In the past, British companies have been given no protection against boycott pressures and have been advised to fend for themselves in what they regard as their own commercial interests. Opponents of the boycott also want British embassies and trade missions to cease disseminating business opportunities containing boycott clauses. The Foreign Office should stop authenticating negative certificates of origin, they add. The precise reasons for the Lords committee’s decision will not be known until their report is published early September. The report will also disclose what alternatives, if any, they recommend. However, their decision comes as no surprise in view of the government’s lack of support for the foreign boycotts bill and the uncertainty about a possible general election in October.

NOT THE END OF THE CAMPAIGN

That this is not the end of the anti-boycott campaign is underlined by the publication here today of a book strongly critical of the boycott.

Entitled “The economic War Against the Jews,” its authors are Terence Prittie and Walter Henry Nelson.

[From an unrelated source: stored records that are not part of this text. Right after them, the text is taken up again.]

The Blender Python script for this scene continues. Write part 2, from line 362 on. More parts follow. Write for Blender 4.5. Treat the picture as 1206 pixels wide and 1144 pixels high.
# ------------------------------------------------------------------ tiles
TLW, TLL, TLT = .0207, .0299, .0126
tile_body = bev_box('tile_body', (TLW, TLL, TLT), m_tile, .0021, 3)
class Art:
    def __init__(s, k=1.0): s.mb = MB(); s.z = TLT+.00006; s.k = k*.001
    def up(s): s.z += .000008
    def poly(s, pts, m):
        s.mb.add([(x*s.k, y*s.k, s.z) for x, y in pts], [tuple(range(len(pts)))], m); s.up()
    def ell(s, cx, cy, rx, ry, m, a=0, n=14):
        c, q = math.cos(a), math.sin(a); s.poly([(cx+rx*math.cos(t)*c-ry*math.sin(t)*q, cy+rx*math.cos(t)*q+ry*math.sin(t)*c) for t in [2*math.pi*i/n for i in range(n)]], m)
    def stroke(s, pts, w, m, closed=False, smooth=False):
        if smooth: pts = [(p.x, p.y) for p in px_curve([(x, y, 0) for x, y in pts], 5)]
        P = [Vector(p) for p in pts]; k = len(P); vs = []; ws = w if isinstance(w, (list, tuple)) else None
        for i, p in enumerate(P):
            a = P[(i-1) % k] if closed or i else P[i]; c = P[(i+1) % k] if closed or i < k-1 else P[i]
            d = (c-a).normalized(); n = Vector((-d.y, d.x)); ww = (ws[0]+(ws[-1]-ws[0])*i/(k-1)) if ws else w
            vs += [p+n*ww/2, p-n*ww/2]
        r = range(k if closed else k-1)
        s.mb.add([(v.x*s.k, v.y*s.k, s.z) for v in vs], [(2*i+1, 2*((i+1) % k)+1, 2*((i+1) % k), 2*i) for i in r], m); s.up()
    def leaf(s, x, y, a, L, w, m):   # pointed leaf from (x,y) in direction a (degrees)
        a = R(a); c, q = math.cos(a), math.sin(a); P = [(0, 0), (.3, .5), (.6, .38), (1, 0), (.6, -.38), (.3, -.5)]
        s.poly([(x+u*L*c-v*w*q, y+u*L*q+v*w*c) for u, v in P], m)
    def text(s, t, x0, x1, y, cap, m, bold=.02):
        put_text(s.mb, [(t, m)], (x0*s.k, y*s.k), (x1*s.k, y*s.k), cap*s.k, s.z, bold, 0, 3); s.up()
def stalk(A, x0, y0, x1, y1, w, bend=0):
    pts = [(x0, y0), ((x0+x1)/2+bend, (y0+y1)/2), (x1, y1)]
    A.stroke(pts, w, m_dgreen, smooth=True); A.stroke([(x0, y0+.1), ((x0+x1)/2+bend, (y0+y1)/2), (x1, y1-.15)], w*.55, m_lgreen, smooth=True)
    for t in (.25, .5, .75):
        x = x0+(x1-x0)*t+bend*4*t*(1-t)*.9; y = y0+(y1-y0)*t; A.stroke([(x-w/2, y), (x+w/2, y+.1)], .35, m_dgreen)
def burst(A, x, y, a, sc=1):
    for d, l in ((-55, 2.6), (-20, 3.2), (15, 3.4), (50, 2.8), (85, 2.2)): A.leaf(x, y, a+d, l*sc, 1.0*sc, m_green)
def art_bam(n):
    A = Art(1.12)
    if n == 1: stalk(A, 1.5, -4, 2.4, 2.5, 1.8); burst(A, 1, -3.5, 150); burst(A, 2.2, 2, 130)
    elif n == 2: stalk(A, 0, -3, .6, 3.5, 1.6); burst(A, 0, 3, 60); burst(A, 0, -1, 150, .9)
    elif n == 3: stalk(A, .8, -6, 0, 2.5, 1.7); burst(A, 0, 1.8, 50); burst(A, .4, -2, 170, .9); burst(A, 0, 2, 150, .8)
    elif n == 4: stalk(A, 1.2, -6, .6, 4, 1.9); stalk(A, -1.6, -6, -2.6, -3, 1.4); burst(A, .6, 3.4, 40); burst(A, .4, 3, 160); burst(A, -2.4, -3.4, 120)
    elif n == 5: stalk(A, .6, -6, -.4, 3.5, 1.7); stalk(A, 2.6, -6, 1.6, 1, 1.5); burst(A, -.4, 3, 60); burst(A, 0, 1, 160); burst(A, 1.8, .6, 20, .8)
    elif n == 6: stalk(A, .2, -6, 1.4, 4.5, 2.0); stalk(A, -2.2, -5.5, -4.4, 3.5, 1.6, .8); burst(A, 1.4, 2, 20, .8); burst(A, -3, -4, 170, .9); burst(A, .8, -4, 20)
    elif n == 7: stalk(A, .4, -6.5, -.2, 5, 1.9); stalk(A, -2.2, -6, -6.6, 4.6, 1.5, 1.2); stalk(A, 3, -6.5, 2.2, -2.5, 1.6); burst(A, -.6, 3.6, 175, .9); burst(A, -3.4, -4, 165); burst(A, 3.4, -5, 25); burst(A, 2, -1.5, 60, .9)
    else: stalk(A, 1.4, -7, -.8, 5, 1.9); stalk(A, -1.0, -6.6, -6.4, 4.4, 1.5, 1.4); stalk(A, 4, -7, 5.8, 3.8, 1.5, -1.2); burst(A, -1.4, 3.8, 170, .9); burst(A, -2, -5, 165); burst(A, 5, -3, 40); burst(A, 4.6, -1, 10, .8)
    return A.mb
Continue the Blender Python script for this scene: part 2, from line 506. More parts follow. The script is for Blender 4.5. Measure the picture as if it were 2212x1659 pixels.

The American edition, published last year, had been part of the evidence considered by the Lords committee, and both men testified at one of its first hearings.

The book attacks Britain as having been “willing victims” because of the Foreign Office’s readiness to supply negative certificates of origin. They also say British companies have deprived themselves of major contracts in Israel through fear of offending the Arab boycott office.

Describing America and Britain, Israel’s leading trade partners, as the chief battlegrounds in the economic warfare against the Jews, Prittie and Nelson add that the threat is global. “While the Middle East dispute continues to smoulder, no nation can feel snug and safe,” they state.

The book, published by Secker and Warburg, is a history not only of the Arab boycott but also of the growing resistance to it, which cumulated in the recent American legislation. “The victims of this international blackmail must unite, “the authors conclude.

“Almost 30 years experience has shown that firm resistance to Arab pressure succeeds. Israeli skill and valor triumphed in four bloody and destructive wars. With continued help from its friends in the Western world, Israel will triumph also in the economic war that asks her strangulation.”